L’ipertesto, con i sui collegamenti, accentua, rafforza la tendenza alla lettura a scansione dei testi: l’unitarietà dello scritto tende a perdersi a favore di una lettura contestuale dove l’informazione finisce con l’essere composta da risorse diverse, non sempre omogenee. Si può infatti partire da un articolo di giornale, per spostarsi ad un sito segnalato all’interno dell’articolo stesso per finire su un secondo articolo, di un diverso giornale, avendo letto di ognuno solo alcune righe. Il risultato finale sarà molto diverso da quello che avremmo ottenuto se avessimo letto l’articolo di partenza su un giornale tradizionale.

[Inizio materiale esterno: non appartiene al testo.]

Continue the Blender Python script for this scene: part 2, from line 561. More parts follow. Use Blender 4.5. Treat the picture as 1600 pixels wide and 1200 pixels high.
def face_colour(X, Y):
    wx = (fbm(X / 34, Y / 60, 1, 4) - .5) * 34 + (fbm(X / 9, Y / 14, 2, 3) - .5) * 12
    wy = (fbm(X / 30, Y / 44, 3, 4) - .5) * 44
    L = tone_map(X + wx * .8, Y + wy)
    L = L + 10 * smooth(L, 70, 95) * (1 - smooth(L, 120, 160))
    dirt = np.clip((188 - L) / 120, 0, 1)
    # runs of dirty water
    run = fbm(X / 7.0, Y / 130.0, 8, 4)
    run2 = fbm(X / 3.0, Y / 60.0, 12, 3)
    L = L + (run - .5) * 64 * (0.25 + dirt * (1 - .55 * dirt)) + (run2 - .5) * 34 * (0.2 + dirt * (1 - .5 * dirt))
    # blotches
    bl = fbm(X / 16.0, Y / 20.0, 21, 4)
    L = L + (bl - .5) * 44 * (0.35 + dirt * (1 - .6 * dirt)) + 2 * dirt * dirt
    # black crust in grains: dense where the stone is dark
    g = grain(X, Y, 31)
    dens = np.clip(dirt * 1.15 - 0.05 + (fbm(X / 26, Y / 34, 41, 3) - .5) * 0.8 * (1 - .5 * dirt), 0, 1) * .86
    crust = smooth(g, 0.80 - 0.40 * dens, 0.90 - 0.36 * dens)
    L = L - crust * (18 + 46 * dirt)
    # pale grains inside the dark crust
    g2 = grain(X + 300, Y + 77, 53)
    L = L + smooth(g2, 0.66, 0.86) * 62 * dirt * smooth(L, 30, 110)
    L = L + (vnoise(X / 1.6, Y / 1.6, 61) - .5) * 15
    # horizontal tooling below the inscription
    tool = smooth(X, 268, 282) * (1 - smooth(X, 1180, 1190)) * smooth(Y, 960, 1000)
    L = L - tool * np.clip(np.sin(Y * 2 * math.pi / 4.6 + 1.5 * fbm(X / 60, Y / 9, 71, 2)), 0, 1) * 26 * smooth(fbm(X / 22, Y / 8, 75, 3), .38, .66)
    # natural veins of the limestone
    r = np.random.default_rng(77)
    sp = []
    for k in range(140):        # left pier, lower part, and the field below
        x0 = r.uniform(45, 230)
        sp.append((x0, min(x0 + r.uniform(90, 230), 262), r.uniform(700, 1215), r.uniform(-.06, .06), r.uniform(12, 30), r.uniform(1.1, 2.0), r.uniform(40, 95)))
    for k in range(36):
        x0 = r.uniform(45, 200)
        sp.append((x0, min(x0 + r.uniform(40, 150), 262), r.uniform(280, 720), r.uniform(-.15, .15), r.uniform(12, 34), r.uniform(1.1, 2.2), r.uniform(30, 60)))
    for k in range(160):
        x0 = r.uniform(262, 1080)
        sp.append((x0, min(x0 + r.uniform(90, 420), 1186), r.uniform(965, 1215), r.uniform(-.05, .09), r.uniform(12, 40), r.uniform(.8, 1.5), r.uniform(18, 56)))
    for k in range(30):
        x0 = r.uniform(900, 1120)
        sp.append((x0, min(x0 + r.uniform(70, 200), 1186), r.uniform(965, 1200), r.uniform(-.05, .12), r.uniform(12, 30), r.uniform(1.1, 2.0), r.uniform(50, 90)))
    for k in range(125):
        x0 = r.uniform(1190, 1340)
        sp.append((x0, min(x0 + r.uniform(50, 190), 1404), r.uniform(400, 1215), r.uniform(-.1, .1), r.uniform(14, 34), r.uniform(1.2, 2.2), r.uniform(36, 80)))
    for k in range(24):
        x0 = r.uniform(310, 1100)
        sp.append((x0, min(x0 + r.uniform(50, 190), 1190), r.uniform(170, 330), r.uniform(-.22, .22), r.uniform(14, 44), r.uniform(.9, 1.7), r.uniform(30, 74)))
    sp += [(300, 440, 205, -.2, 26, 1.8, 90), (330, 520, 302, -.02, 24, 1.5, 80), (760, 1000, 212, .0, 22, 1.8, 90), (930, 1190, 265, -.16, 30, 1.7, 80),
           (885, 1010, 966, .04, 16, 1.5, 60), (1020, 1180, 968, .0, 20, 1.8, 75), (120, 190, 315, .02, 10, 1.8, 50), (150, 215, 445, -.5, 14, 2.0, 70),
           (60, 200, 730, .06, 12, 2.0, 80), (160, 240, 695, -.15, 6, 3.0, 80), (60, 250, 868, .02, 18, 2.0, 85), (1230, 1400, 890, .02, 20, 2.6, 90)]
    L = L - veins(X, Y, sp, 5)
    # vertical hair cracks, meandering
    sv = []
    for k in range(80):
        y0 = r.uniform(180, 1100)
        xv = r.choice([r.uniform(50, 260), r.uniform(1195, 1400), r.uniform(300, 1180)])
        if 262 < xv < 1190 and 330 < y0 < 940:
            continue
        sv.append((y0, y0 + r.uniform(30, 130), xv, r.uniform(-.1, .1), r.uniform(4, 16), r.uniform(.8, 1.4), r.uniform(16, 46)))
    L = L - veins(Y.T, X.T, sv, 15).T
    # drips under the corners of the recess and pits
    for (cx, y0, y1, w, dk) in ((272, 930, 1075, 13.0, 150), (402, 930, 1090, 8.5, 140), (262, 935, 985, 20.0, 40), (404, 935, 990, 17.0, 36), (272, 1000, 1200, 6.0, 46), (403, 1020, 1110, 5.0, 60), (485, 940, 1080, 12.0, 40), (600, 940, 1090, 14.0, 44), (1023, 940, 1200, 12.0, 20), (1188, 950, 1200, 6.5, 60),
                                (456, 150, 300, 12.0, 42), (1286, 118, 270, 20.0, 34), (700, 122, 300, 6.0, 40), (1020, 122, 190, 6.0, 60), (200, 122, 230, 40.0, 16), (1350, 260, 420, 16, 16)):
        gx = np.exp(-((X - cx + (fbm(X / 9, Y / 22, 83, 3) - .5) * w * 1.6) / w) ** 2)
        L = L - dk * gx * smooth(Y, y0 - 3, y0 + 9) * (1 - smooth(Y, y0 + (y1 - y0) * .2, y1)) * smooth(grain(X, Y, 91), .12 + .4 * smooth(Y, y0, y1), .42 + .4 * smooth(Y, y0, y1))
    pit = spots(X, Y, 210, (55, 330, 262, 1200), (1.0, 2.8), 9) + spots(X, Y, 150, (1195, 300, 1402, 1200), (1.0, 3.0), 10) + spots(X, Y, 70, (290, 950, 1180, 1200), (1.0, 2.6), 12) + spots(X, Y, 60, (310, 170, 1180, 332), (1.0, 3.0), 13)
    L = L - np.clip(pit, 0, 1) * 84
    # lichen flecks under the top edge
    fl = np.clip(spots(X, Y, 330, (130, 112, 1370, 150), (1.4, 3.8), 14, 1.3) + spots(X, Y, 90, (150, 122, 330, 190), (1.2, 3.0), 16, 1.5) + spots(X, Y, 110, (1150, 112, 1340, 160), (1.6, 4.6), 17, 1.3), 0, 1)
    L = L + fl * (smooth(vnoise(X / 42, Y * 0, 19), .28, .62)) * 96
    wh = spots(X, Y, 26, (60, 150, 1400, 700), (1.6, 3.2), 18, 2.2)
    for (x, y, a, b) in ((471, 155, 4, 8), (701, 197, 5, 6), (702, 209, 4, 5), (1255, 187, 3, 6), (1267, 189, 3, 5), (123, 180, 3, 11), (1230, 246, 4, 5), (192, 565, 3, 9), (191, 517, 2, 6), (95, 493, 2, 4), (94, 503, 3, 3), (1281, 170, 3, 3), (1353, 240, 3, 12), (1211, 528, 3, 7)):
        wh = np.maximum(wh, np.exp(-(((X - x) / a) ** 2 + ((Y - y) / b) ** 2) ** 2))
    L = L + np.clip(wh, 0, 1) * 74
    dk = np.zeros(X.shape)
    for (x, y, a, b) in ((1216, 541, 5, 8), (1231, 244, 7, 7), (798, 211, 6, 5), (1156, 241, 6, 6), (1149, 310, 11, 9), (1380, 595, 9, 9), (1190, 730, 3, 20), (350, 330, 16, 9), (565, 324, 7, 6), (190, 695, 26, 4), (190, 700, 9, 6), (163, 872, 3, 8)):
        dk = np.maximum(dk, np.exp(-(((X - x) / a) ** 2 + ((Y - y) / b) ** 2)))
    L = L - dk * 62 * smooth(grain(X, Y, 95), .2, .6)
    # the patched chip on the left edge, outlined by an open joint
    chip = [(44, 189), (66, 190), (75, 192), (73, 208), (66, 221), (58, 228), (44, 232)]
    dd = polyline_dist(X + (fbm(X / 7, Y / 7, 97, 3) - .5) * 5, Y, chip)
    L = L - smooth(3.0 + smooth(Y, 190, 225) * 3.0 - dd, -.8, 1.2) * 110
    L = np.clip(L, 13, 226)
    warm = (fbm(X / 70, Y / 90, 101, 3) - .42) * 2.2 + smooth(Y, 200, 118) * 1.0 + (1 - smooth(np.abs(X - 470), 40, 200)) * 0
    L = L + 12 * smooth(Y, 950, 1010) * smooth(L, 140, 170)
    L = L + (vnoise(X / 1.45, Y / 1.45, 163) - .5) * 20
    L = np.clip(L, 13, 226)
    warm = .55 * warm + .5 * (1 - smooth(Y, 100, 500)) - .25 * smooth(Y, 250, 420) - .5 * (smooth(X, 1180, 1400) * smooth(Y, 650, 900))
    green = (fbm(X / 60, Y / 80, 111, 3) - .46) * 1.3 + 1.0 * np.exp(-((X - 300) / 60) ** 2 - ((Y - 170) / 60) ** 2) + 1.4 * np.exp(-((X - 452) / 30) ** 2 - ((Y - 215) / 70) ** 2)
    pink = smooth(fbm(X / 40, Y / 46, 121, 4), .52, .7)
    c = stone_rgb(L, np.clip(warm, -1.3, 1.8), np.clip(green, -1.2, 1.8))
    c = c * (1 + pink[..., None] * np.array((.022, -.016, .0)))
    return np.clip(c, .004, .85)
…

Si tratta di una mutazione del nostro modo di leggere e di concepire la lettura, ma non vi è dubbio che di lettura si tratta. La ricerca di Médiangles, basata sulle rispose di 2.624 utenti Internet, sottolinea che “questa rivoluzione provocherà mutazioni in tutta la catena del processo editoriale”. Dall’inchiesta, ad esempio, emerge che il 25% degli intervistati tende a leggere con meno frequenza supporti cartacei, “ma questo – sostiene Médiangles – non significa necessariamente leggere meno, quanto piuttosto leggere in modo diverso”.